[Dataset entries]
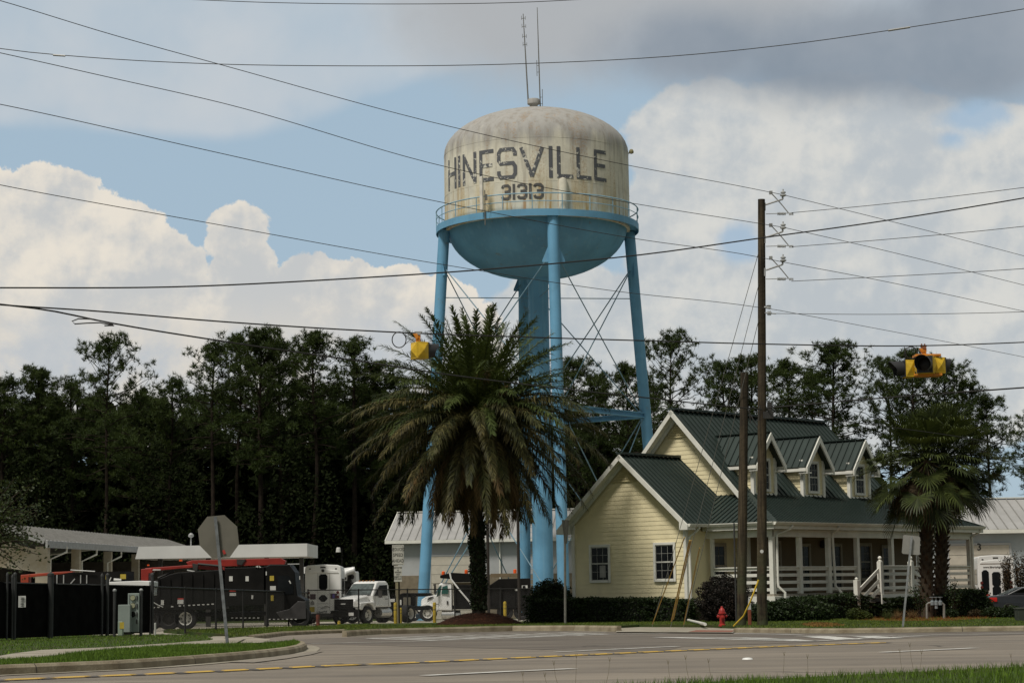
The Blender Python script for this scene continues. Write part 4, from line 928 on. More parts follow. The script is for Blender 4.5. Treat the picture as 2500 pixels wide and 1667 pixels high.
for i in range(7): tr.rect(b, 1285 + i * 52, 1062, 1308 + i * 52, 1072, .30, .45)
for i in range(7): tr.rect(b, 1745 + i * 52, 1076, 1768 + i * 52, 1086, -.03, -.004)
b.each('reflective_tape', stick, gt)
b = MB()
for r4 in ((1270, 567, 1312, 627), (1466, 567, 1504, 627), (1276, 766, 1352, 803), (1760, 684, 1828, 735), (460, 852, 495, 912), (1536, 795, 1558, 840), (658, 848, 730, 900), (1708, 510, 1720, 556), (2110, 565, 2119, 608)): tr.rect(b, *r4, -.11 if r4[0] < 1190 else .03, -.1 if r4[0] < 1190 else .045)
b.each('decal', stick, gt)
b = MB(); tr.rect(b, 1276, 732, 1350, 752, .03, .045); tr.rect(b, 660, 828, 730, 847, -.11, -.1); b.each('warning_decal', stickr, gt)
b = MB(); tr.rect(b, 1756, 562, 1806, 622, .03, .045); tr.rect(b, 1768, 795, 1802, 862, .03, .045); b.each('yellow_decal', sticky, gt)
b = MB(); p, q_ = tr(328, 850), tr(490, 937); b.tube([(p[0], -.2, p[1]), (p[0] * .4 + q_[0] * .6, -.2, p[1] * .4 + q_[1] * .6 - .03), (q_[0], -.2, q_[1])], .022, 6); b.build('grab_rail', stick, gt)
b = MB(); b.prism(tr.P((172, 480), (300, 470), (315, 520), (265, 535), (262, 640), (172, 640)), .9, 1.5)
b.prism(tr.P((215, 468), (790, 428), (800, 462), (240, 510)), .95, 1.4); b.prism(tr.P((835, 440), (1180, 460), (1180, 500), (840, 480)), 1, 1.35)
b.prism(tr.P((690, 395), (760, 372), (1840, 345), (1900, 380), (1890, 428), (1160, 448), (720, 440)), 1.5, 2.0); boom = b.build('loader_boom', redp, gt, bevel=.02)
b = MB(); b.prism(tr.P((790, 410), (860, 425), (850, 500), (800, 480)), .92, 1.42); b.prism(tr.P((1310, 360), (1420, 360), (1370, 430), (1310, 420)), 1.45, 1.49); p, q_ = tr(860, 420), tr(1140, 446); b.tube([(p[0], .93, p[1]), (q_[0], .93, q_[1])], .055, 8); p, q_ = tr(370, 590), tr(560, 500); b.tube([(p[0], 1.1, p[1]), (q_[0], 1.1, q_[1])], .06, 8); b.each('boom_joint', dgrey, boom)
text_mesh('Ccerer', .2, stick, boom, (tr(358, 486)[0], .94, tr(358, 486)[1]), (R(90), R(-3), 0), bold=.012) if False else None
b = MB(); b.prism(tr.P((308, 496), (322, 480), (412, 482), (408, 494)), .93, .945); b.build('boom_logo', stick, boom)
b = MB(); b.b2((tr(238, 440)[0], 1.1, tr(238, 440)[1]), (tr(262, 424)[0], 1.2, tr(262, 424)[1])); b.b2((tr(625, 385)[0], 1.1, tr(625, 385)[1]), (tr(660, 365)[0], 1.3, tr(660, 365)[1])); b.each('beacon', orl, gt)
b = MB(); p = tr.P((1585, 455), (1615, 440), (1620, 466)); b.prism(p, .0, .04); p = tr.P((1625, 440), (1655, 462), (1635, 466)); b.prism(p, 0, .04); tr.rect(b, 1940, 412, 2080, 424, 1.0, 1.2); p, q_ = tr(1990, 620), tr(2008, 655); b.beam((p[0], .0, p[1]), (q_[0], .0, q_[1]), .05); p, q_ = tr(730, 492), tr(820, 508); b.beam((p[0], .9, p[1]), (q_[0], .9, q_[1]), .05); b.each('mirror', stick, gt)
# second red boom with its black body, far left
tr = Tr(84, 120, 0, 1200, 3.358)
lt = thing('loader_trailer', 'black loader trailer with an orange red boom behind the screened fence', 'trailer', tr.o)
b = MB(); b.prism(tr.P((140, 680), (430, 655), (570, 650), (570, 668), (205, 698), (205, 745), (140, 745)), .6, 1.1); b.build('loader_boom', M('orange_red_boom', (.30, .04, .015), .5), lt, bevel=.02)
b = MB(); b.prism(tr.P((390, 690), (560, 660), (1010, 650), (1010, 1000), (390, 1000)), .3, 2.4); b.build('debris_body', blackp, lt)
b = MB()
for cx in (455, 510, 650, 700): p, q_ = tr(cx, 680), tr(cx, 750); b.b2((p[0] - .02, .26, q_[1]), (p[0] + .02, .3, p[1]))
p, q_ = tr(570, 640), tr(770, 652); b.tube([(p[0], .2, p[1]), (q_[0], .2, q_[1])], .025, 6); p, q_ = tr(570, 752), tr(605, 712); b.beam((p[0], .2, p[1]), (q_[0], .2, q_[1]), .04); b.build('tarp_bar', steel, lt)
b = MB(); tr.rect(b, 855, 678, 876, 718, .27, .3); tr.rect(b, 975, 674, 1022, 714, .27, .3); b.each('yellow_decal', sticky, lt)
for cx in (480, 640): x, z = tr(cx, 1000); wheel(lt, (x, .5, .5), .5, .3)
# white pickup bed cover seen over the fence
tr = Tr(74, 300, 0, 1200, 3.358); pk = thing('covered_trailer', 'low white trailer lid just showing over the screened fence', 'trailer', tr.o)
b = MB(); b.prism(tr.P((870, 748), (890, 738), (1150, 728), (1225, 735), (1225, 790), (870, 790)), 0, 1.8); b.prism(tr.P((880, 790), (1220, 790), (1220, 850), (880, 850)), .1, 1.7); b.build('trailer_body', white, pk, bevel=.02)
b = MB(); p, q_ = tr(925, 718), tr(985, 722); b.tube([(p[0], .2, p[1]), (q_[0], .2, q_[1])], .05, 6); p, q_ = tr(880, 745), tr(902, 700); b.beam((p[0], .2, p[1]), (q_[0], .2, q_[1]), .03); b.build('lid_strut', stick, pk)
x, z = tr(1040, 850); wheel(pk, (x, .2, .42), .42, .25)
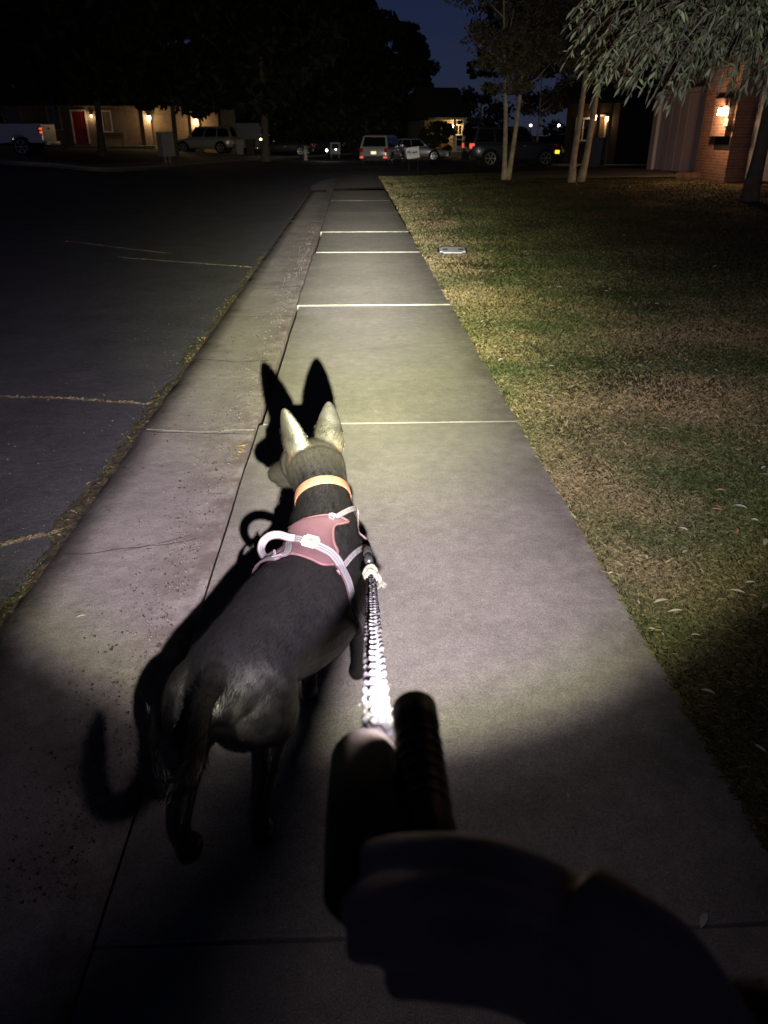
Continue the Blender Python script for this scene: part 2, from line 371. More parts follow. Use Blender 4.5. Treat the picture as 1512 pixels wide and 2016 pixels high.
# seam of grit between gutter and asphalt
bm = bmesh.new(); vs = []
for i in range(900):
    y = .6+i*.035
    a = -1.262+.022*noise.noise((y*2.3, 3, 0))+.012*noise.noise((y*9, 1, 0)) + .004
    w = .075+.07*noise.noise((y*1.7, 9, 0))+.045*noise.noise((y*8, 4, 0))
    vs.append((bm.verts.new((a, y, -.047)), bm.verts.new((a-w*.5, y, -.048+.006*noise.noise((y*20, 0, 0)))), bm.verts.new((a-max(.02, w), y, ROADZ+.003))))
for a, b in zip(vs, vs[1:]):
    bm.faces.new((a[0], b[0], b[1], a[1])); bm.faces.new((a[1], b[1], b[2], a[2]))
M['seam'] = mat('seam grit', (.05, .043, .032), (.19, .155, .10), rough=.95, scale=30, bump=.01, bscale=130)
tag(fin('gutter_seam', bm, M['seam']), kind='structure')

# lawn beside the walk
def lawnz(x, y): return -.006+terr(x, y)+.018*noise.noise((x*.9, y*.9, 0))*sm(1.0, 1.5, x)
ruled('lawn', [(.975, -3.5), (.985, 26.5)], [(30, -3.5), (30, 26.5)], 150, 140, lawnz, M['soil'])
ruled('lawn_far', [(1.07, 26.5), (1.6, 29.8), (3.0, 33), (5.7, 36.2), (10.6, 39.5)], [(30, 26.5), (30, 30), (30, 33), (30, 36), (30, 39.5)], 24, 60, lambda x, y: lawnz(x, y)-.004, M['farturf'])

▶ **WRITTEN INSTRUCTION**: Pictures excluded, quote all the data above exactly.

▶ **RESPONSE TO THIS EXERCISE**:
The Blender Python script for this scene continues. Write part 4, from line 928 on. More parts follow. The script is for Blender 4.5. Treat the picture as 2500 pixels wide and 1667 pixels high.
for i in range(7): tr.rect(b, 1285 + i * 52, 1062, 1308 + i * 52, 1072, .30, .45)
for i in range(7): tr.rect(b, 1745 + i * 52, 1076, 1768 + i * 52, 1086, -.03, -.004)
b.each('reflective_tape', stick, gt)
b = MB()
for r4 in ((1270, 567, 1312, 627), (1466, 567, 1504, 627), (1276, 766, 1352, 803), (1760, 684, 1828, 735), (460, 852, 495, 912), (1536, 795, 1558, 840), (658, 848, 730, 900), (1708, 510, 1720, 556), (2110, 565, 2119, 608)): tr.rect(b, *r4, -.11 if r4[0] < 1190 else .03, -.1 if r4[0] < 1190 else .045)
b.each('decal', stick, gt)
b = MB(); tr.rect(b, 1276, 732, 1350, 752, .03, .045); tr.rect(b, 660, 828, 730, 847, -.11, -.1); b.each('warning_decal', stickr, gt)
b = MB(); tr.rect(b, 1756, 562, 1806, 622, .03, .045); tr.rect(b, 1768, 795, 1802, 862, .03, .045); b.each('yellow_decal', sticky, gt)
b = MB(); p, q_ = tr(328, 850), tr(490, 937); b.tube([(p[0], -.2, p[1]), (p[0] * .4 + q_[0] * .6, -.2, p[1] * .4 + q_[1] * .6 - .03), (q_[0], -.2, q_[1])], .022, 6); b.build('grab_rail', stick, gt)
b = MB(); b.prism(tr.P((172, 480), (300, 470), (315, 520), (265, 535), (262, 640), (172, 640)), .9, 1.5)
b.prism(tr.P((215, 468), (790, 428), (800, 462), (240, 510)), .95, 1.4); b.prism(tr.P((835, 440), (1180, 460), (1180, 500), (840, 480)), 1, 1.35)
b.prism(tr.P((690, 395), (760, 372), (1840, 345), (1900, 380), (1890, 428), (1160, 448), (720, 440)), 1.5, 2.0); boom = b.build('loader_boom', redp, gt, bevel=.02)
b = MB(); b.prism(tr.P((790, 410), (860, 425), (850, 500), (800, 480)), .92, 1.42); b.prism(tr.P((1310, 360), (1420, 360), (1370, 430), (1310, 420)), 1.45, 1.49); p, q_ = tr(860, 420), tr(1140, 446); b.tube([(p[0], .93, p[1]), (q_[0], .93, q_[1])], .055, 8); p, q_ = tr(370, 590), tr(560, 500); b.tube([(p[0], 1.1, p[1]), (q_[0], 1.1, q_[1])], .06, 8); b.each('boom_joint', dgrey, boom)
text_mesh('Ccerer', .2, stick, boom, (tr(358, 486)[0], .94, tr(358, 486)[1]), (R(90), R(-3), 0), bold=.012) if False else None
b = MB(); b.prism(tr.P((308, 496), (322, 480), (412, 482), (408, 494)), .93, .945); b.build('boom_logo', stick, boom)
b = MB(); b.b2((tr(238, 440)[0], 1.1, tr(238, 440)[1]), (tr(262, 424)[0], 1.2, tr(262, 424)[1])); b.b2((tr(625, 385)[0], 1.1, tr(625, 385)[1]), (tr(660, 365)[0], 1.3, tr(660, 365)[1])); b.each('beacon', orl, gt)
b = MB(); p = tr.P((1585, 455), (1615, 440), (1620, 466)); b.prism(p, .0, .04); p = tr.P((1625, 440), (1655, 462), (1635, 466)); b.prism(p, 0, .04); tr.rect(b, 1940, 412, 2080, 424, 1.0, 1.2); p, q_ = tr(1990, 620), tr(2008, 655); b.beam((p[0], .0, p[1]), (q_[0], .0, q_[1]), .05); p, q_ = tr(730, 492), tr(820, 508); b.beam((p[0], .9, p[1]), (q_[0], .9, q_[1]), .05); b.each('mirror', stick, gt)
# second red boom with its black body, far left
tr = Tr(84, 120, 0, 1200, 3.358)
lt = thing('loader_trailer', 'black loader trailer with an orange red boom behind the screened fence', 'trailer', tr.o)
b = MB(); b.prism(tr.P((140, 680), (430, 655), (570, 650), (570, 668), (205, 698), (205, 745), (140, 745)), .6, 1.1); b.build('loader_boom', M('orange_red_boom', (.30, .04, .015), .5), lt, bevel=.02)
b = MB(); b.prism(tr.P((390, 690), (560, 660), (1010, 650), (1010, 1000), (390, 1000)), .3, 2.4); b.build('debris_body', blackp, lt)
b = MB()
for cx in (455, 510, 650, 700): p, q_ = tr(cx, 680), tr(cx, 750); b.b2((p[0] - .02, .26, q_[1]), (p[0] + .02, .3, p[1]))
p, q_ = tr(570, 640), tr(770, 652); b.tube([(p[0], .2, p[1]), (q_[0], .2, q_[1])], .025, 6); p, q_ = tr(570, 752), tr(605, 712); b.beam((p[0], .2, p[1]), (q_[0], .2, q_[1]), .04); b.build('tarp_bar', steel, lt)
b = MB(); tr.rect(b, 855, 678, 876, 718, .27, .3); tr.rect(b, 975, 674, 1022, 714, .27, .3); b.each('yellow_decal', sticky, lt)
for cx in (480, 640): x, z = tr(cx, 1000); wheel(lt, (x, .5, .5), .5, .3)
# white pickup bed cover seen over the fence
tr = Tr(74, 300, 0, 1200, 3.358); pk = thing('covered_trailer', 'low white trailer lid just showing over the screened fence', 'trailer', tr.o)
b = MB(); b.prism(tr.P((870, 748), (890, 738), (1150, 728), (1225, 735), (1225, 790), (870, 790)), 0, 1.8); b.prism(tr.P((880, 790), (1220, 790), (1220, 850), (880, 850)), .1, 1.7); b.build('trailer_body', white, pk, bevel=.02)
b = MB(); p, q_ = tr(925, 718), tr(985, 722); b.tube([(p[0], .2, p[1]), (q_[0], .2, q_[1])], .05, 6); p, q_ = tr(880, 745), tr(902, 700); b.beam((p[0], .2, p[1]), (q_[0], .2, q_[1]), .03); b.build('lid_strut', stick, pk)
x, z = tr(1040, 850); wheel(pk, (x, .2, .42), .42, .25)
Continue the Blender Python script for this scene: part 2, from line 371. More parts follow. Use Blender 4.5. Treat the picture as 1512 pixels wide and 2016 pixels high.
# seam of grit between gutter and asphalt
bm = bmesh.new(); vs = []
for i in range(900):
    y = .6+i*.035
    a = -1.262+.022*noise.noise((y*2.3, 3, 0))+.012*noise.noise((y*9, 1, 0)) + .004
    w = .075+.07*noise.noise((y*1.7, 9, 0))+.045*noise.noise((y*8, 4, 0))
    vs.append((bm.verts.new((a, y, -.047)), bm.verts.new((a-w*.5, y, -.048+.006*noise.noise((y*20, 0, 0)))), bm.verts.new((a-max(.02, w), y, ROADZ+.003))))
for a, b in zip(vs, vs[1:]):
    bm.faces.new((a[0], b[0], b[1], a[1])); bm.faces.new((a[1], b[1], b[2], a[2]))
M['seam'] = mat('seam grit', (.05, .043, .032), (.19, .155, .10), rough=.95, scale=30, bump=.01, bscale=130)
tag(fin('gutter_seam', bm, M['seam']), kind='structure')

# lawn beside the walk
def lawnz(x, y): return -.006+terr(x, y)+.018*noise.noise((x*.9, y*.9, 0))*sm(1.0, 1.5, x)
ruled('lawn', [(.975, -3.5), (.985, 26.5)], [(30, -3.5), (30, 26.5)], 150, 140, lawnz, M['soil'])
ruled('lawn_far', [(1.07, 26.5), (1.6, 29.8), (3.0, 33), (5.7, 36.2), (10.6, 39.5)], [(30, 26.5), (30, 30), (30, 33), (30, 36), (30, 39.5)], 24, 60, lambda x, y: lawnz(x, y)-.004, M['farturf'])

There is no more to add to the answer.